A: The supply chain is crucial for us to achieve high-quality growth of 10,000 hotels in 1,000 cities. We will focus on cost-effectiveness, quality, and efficiency. In the second half of the year, we plan to enhance supply chain capabilities by introducing higher-quality suppliers to improve cost efficiency and increase efficiency to support the rapid expansion of hotels.

This year, we expect to open over 2,200 hotels, which will strengthen our regional strategy and optimize the supply chain. However, I want to emphasize that the expansion of the hotel network will always prioritize quality over scale. We will continue to develop flagship hotels, implement high-quality, sustainable growth strategies, especially in lower-tier cities. Please note that with the increase in flagship hotels, the growth in the total number of hotel rooms actually exceeds the growth in the number of hotels. Therefore, we will focus on quality rather than scale and adhere to the implementation of our high-quality growth strategy.

Q: The industry is concerned about the growth of hotel supply, especially when the hotel supply has returned to the level of 2019 and exceeded the expectations at the beginning of the year. How do you view the impact of this supply growth on industry RevPAR in the mid-term? Also, what are your expectations for H1 RevPAR performance? The guidance for RevPAR growth in the second half of the year seems to have weakened, how will this affect profit margins? Involving the DH brand, given its strong performance in the second quarter and accelerated growth in the number of hotels, do you have any long-term development plans, especially in the Asian market?

A: The Chinese hotel market has matured, and supply and demand will tend to balance. While new suppliers continue to emerge, what the market truly needs is high-quality supply. We focus on providing high-quality services and growth to maintain competitiveness. In the long term, the growth of RevPAR in the United States is positively correlated with GDP and inflation, influenced by macroeconomic factors. With strong brands, products, and organizational capabilities, we are confident in our long-term market competitiveness.

Our strategy includes three points: first, asset-light transformation to reduce leased and owned hotels; second, continuous cost control and efficiency improvement to ensure profitability and cash flow; third, leveraging the DH brand for development in the Middle East and Asia-Pacific regions.

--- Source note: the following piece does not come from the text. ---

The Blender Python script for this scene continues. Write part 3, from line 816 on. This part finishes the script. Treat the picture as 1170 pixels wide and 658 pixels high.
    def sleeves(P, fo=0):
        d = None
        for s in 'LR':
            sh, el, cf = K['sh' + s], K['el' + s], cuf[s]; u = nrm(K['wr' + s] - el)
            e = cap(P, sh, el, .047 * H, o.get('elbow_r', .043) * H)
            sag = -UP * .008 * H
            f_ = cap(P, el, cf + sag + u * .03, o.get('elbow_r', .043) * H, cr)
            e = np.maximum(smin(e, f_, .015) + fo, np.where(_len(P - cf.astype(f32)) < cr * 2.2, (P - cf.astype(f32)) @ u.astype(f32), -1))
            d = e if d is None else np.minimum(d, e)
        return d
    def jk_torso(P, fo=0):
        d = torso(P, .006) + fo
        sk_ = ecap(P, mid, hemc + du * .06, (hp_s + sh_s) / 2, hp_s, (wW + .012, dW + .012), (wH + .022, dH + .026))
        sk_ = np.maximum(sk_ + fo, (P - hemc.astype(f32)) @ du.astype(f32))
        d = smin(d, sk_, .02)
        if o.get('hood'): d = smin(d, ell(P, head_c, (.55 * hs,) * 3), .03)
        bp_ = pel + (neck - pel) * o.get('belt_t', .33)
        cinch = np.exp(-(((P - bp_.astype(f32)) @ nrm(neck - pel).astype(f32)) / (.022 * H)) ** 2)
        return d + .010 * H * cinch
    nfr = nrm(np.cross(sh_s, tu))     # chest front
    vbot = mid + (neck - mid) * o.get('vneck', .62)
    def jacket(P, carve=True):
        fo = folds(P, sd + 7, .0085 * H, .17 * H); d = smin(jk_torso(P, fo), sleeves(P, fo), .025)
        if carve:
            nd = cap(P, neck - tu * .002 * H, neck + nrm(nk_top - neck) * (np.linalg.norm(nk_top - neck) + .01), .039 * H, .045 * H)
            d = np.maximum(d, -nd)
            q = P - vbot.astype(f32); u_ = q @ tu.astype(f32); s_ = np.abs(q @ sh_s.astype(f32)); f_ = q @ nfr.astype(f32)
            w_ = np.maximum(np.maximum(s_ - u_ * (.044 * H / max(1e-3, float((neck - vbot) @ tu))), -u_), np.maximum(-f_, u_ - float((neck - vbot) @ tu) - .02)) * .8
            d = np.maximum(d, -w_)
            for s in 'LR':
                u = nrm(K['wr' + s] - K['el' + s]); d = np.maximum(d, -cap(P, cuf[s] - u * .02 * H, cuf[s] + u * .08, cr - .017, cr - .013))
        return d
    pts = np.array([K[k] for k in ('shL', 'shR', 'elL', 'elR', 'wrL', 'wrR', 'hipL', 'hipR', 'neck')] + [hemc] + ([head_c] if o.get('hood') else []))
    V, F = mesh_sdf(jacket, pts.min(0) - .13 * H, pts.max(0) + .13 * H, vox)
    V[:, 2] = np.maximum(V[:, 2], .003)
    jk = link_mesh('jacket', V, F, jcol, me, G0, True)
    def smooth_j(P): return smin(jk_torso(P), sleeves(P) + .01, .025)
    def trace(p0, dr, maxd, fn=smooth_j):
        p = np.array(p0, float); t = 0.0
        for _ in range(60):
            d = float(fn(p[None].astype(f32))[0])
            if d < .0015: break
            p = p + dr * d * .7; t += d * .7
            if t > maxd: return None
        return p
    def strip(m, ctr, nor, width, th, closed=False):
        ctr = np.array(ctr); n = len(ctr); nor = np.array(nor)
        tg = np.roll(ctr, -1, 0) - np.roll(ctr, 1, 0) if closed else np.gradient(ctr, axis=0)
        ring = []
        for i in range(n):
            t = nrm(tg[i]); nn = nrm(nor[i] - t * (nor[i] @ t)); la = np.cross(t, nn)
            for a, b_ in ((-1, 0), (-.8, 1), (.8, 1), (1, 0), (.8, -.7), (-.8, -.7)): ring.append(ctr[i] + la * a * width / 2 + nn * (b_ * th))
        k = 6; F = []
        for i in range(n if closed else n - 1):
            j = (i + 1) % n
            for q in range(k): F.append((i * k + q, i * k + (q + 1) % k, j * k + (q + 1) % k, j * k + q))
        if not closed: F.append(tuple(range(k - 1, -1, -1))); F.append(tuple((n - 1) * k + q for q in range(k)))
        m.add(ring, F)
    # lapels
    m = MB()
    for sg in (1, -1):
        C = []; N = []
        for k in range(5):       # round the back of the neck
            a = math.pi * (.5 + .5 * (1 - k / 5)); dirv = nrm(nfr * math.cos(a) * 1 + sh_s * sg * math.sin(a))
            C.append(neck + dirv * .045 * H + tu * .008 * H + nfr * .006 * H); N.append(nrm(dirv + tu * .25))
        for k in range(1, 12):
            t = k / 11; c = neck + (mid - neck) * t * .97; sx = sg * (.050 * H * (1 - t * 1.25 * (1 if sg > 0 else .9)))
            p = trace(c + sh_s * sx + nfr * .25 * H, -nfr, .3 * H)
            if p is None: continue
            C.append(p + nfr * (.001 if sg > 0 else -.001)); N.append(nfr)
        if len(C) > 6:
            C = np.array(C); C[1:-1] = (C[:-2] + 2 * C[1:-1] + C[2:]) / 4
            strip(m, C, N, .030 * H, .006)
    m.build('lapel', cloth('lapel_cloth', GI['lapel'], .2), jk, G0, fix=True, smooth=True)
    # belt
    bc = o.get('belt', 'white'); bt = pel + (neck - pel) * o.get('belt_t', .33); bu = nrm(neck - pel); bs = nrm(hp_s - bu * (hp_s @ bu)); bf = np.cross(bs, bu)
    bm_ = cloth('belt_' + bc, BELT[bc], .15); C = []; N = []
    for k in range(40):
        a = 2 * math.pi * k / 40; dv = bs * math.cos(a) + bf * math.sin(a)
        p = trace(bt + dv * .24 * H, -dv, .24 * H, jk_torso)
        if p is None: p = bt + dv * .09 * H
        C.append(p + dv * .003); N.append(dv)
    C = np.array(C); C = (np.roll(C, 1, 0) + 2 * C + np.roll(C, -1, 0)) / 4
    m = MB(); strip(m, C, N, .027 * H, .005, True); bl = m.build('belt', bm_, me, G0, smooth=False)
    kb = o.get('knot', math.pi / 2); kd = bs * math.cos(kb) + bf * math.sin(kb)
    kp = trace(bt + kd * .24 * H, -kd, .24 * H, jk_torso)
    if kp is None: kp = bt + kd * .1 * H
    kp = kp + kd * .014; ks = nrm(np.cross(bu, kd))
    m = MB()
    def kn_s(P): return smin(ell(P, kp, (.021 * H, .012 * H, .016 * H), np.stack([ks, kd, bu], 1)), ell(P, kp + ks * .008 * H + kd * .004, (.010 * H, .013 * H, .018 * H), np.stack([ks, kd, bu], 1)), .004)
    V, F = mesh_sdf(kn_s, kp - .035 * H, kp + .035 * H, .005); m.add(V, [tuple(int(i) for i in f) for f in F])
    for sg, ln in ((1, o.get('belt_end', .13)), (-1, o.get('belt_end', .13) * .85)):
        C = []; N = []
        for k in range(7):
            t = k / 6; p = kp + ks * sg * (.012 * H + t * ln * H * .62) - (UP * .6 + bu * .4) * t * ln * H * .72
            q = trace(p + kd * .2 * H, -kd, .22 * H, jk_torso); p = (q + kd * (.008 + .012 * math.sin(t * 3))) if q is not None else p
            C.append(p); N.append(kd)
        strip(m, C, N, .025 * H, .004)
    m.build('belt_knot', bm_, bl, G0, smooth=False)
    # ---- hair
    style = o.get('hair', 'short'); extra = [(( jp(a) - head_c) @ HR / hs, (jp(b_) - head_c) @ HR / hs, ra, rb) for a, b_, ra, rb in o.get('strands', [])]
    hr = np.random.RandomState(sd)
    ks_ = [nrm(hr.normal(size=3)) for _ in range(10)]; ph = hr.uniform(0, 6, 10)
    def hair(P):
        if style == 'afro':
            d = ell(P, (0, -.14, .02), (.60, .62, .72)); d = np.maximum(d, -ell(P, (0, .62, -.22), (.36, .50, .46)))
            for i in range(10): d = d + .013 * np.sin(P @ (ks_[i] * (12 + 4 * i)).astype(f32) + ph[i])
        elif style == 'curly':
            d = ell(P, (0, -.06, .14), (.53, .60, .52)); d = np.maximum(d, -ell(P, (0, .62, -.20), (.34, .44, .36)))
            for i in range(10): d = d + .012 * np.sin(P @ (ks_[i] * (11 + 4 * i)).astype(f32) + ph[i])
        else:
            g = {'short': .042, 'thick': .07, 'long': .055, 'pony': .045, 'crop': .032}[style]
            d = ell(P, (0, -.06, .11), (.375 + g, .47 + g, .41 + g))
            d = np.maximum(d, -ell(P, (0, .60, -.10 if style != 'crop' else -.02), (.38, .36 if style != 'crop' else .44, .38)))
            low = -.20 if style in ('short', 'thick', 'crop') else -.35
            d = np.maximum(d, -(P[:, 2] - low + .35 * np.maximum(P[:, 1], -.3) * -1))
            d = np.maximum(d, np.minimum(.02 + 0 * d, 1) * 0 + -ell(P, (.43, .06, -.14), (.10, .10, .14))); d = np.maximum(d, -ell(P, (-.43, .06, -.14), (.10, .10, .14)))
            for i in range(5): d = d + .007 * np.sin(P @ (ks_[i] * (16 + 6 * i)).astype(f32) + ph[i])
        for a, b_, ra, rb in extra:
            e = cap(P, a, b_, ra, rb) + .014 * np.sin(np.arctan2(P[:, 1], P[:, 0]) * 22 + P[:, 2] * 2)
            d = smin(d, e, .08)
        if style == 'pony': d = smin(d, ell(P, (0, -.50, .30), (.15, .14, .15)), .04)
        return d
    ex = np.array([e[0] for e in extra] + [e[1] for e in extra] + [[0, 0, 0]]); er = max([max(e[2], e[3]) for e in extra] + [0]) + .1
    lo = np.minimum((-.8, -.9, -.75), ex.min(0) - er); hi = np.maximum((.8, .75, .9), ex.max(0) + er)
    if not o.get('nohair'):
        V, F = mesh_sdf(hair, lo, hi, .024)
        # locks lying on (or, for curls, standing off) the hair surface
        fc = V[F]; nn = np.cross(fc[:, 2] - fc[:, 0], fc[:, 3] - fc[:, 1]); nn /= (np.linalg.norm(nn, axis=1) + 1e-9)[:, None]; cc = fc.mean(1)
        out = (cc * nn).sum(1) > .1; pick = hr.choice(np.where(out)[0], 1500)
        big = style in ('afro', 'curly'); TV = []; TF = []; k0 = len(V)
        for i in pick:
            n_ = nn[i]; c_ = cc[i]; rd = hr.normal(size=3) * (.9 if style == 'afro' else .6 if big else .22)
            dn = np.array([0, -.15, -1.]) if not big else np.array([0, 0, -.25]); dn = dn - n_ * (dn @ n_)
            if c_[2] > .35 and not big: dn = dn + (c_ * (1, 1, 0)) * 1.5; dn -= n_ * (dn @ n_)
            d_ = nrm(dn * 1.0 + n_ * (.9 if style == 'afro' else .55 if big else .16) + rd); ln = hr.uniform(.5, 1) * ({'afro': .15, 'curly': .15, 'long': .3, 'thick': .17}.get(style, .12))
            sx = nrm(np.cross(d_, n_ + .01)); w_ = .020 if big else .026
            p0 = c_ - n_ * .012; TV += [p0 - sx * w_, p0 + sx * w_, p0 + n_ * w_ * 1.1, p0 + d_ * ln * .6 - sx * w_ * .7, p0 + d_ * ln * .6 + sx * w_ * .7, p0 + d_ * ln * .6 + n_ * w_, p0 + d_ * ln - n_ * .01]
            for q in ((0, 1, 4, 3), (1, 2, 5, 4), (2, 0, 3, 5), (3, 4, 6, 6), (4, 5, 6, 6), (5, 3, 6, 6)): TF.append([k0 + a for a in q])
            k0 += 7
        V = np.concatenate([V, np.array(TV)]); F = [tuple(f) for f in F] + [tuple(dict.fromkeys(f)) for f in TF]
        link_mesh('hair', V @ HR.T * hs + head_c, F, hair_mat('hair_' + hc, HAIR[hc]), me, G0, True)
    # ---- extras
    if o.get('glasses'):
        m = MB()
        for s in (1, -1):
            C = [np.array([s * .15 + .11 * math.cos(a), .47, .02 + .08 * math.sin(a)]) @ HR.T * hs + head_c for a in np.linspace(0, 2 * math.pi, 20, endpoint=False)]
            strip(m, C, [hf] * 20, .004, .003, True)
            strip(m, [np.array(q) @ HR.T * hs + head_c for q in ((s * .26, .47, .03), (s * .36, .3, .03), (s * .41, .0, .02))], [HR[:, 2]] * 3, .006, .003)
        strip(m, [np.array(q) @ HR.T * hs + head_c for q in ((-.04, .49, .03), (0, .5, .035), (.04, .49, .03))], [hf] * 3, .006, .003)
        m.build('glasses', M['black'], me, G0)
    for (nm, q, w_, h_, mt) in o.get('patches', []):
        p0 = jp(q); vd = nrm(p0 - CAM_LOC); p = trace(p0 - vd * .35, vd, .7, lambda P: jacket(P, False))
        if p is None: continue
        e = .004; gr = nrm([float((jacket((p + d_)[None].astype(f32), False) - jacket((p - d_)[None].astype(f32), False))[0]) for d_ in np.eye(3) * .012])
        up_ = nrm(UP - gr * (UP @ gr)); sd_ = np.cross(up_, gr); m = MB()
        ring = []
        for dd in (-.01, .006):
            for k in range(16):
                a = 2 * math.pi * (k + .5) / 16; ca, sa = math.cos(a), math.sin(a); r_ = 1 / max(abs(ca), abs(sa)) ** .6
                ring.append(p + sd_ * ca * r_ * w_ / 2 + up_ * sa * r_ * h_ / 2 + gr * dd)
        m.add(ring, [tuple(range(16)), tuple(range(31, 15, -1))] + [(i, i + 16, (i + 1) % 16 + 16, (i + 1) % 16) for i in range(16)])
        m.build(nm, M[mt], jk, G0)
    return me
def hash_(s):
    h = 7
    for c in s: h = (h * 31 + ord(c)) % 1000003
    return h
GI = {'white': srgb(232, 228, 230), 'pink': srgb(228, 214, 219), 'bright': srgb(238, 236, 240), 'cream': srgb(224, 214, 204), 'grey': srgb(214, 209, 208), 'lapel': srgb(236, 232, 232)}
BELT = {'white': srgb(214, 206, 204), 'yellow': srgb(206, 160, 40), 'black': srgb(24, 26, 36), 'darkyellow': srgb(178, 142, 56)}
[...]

In the short term, market RevPAR may fluctuate, but in the long term, we expect good growth and aim to lead the market through product upgrades and membership programs. The transformation of the business model will lead to long-term profit margin improvement. We have also implemented flexible budgets and rolling forecasts to respond quickly to market changes, optimize expenses through precise measurement of return on investment, and achieve better long-term profit margin performance.